In that recent Daily Pilot, police Sergeant Marty Carver concedes that several white supremacist gangs operate in the city. Experts agree. Mark Potok, director of the Southern Poverty Law Center's Intelligence Project, which monitors hate crimes nationwide, said Costa Mesa has been on his organization's radar as a hotspot for intolerance going back several years, and the town's relatively recent emergence as an anti-immigrant bastion now ranks it alongside such backwaters as San Bernardino and Avon Park, Florida.

“There is no question Costa Mesa is a microcosm of the worst that's going on with immigration in this country,” Potok said.

Hate crimes often fester in communities where racially charged issues are being publicly debated, he added.

“As a general matter, when people in positions of authority vilify and demonize groups of people, you do see an uptick of hate crimes against those very people in that community,” Potok said. “Pat Robertson does not hit gay people with baseball bats, but other people do after hearing Pat Robertson bash gays. The same goes for Costa Mesa.”

Rusty Kennedy, executive director of the Orange County Human Relations Commission, was unaware of the Costa Mesa convenience store incident until he was contacted by the Weekly, but agreed there's a connection between racial intolerance in the halls of power and hate crimes in the streets.

“You tend to see over time a high correlation with public debates—particularly when they get real nasty—and a rise in incidents in that community,” Kennedy said.

He cited the uproar over the Rodney King beating leading to more hate crimes against African-Americans. When the Japanese were blamed for undermining the American auto industry in the mid-1980s, Kennedy noted, Asians were attacked. After 9/11, Muslims were targeted.

“When the debate on immigrants gets more and more hostile, and the vilifying of immigrants gets more acceptable, you see the fringes of society acting out their own odious beliefs with hate crimes,” Kennedy said. “It's not like those engaged in the public debate are themselves perpetrating hate crimes, but the fringes of society feel newly emboldened when the public discourse comes down to certain name calling and hostility.”

Of course, the July 7 attack involved non-immigrants: a white man and a black man. Despite their numerically small population, African-Americans are the most frequently targeted victims of hate crimes in Orange County, but Kennedy said his commission's figures show such incidents against blacks have decreased. There were 152 hate crimes and other incidents in OC in 2004 and again in 2005, but while 28 were directed at African-Americans in '04, only 22 were logged in '05.

Indeed, hate crimes decreased against all ethnic groups last year—except one.

“The one community that experienced a significant increase in the number of hate crimes and incidents was the Latino community, where we documented over a 100 percent increase, from six in 2004 to 14 in 2005,” Kennedy said. “We believe this is connected with backlash against immigrants based on the hostile and divisive public debate on immigration over the last year.”

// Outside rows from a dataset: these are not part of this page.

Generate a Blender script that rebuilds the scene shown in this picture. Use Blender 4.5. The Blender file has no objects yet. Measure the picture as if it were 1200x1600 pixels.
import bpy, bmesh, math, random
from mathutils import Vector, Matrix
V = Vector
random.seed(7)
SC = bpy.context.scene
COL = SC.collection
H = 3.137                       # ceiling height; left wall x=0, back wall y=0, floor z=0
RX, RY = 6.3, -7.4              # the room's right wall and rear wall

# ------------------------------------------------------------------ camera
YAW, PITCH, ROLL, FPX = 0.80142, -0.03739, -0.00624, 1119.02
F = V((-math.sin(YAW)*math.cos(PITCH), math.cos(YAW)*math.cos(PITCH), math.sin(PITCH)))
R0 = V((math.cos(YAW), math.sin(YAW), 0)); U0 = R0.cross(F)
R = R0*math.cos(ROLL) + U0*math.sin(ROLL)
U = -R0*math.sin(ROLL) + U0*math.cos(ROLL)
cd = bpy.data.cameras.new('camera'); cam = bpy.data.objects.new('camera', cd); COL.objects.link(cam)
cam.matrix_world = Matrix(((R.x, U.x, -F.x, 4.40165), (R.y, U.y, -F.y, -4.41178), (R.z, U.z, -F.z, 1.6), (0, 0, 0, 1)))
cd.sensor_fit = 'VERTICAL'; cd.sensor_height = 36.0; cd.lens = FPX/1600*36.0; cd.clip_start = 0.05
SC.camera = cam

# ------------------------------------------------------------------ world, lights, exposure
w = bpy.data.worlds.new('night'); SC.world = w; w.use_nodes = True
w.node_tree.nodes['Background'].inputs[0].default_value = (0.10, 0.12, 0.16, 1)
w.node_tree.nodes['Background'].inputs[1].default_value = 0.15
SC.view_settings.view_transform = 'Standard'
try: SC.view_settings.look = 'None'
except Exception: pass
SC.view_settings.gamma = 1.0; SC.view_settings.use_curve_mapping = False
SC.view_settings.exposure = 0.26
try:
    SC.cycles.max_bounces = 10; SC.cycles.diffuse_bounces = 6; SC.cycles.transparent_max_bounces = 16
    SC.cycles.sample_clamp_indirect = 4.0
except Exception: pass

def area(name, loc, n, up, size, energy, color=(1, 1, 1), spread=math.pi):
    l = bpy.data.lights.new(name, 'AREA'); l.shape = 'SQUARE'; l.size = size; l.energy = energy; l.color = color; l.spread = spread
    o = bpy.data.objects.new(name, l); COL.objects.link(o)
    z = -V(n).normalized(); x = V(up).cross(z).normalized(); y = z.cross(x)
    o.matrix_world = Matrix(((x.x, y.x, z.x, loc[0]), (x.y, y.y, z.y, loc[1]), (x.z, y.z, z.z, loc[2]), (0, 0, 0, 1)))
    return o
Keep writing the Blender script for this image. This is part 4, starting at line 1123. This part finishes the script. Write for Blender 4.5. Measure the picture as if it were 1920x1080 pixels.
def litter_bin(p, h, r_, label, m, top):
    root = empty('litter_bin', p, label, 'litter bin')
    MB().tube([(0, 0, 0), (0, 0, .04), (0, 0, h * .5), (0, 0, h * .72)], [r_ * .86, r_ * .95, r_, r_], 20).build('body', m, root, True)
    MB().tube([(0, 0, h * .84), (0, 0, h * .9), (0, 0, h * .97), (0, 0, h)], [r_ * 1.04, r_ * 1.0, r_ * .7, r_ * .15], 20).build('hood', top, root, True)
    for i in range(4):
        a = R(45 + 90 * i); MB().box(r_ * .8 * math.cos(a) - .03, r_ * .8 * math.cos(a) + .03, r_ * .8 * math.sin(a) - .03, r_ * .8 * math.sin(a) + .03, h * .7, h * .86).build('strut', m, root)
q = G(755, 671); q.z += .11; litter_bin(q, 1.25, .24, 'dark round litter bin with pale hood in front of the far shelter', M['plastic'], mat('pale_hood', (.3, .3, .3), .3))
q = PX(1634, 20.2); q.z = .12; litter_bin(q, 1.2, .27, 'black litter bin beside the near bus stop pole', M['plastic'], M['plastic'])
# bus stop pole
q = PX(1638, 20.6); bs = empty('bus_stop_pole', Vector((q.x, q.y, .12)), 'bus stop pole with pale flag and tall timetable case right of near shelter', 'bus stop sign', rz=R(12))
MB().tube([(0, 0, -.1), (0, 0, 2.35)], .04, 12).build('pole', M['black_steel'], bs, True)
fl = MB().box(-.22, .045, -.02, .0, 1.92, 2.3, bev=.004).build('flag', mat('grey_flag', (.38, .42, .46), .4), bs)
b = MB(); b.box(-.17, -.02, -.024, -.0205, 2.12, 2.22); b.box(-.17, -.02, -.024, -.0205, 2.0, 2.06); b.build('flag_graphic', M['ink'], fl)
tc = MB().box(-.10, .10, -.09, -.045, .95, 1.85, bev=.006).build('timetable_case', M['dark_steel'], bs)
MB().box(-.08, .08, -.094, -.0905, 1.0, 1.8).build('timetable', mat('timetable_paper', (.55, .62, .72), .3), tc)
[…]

As the Republican Party hitches its re-election trailer to immigration reform and gay marriage, Kennedy suggests those debating the issues stick to the facts without spouting rhetoric that demonizes individuals.

“We should use 'undocumented resident' instead of 'alien,' which makes someone sound not even human,” he said. “And no one should be called illegal because there is no such thing as an illegal person. Only acts can be illegal.”